──────── MATERIAL ────────
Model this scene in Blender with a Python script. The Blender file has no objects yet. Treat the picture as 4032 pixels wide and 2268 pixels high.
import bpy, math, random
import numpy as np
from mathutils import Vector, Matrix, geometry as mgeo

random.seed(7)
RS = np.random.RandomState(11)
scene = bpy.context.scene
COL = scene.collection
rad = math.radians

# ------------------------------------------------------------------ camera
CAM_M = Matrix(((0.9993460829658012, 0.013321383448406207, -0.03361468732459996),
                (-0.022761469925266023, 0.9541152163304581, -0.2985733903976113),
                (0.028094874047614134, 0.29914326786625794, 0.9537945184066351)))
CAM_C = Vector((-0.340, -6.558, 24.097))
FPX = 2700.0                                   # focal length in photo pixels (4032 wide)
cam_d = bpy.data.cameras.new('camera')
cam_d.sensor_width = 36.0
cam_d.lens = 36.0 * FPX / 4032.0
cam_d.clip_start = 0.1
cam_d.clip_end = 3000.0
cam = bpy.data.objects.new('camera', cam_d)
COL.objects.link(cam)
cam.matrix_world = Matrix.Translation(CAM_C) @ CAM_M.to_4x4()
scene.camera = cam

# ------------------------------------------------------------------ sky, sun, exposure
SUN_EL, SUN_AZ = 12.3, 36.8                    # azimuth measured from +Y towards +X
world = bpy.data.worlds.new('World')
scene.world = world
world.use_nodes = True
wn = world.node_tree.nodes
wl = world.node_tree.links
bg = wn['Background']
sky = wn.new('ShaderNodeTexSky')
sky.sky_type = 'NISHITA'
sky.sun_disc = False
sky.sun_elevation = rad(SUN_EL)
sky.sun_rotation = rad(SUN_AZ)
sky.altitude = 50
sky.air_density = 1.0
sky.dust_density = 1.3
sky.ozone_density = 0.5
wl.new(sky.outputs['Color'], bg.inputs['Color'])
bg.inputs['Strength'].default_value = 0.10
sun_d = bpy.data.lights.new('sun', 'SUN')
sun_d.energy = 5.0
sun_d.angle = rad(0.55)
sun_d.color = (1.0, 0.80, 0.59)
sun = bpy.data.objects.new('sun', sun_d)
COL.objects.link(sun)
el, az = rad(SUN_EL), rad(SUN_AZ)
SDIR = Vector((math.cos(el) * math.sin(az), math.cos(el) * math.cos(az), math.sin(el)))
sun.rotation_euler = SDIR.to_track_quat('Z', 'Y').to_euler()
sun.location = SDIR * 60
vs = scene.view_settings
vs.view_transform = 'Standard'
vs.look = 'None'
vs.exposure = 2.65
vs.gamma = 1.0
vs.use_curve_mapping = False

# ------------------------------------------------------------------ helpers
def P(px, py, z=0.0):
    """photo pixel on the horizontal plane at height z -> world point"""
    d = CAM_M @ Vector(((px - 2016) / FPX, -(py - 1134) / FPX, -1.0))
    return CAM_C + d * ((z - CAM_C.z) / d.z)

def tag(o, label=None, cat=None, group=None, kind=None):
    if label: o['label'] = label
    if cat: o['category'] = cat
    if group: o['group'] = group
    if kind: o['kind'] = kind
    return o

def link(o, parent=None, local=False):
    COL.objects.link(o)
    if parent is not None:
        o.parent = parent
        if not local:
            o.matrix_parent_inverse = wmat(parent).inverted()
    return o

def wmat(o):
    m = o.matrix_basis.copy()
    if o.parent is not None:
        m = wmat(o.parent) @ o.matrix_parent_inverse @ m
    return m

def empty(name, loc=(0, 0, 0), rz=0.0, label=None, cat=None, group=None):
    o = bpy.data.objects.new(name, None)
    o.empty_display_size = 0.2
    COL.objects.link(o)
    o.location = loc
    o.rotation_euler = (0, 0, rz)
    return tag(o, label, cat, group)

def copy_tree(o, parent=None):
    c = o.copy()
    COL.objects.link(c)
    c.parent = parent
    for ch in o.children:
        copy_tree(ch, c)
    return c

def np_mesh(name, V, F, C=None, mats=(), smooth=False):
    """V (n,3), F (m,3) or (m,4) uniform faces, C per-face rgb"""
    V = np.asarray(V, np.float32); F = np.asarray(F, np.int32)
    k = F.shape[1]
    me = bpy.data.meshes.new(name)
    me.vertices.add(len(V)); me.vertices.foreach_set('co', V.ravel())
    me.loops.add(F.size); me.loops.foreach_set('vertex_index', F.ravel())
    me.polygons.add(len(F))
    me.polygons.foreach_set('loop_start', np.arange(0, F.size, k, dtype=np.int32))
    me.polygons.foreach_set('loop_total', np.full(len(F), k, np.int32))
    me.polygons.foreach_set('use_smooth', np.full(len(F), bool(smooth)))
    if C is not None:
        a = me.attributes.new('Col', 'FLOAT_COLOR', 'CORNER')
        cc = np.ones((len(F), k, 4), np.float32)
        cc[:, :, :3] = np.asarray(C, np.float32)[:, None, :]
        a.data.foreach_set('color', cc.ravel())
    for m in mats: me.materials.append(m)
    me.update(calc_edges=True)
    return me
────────
WORK INSTRUCTIONS ▸ Print only the lines that run from the start of the listing to the line bearing "rad = math.radians"; please keep the first line and that last one, exactly as they appear.

WRITTEN ANSWER ▸
Model this scene in Blender with a Python script. The Blender file has no objects yet. Treat the picture as 4032 pixels wide and 2268 pixels high.
import bpy, math, random
import numpy as np
from mathutils import Vector, Matrix, geometry as mgeo

random.seed(7)
RS = np.random.RandomState(11)
scene = bpy.context.scene
COL = scene.collection
rad = math.radians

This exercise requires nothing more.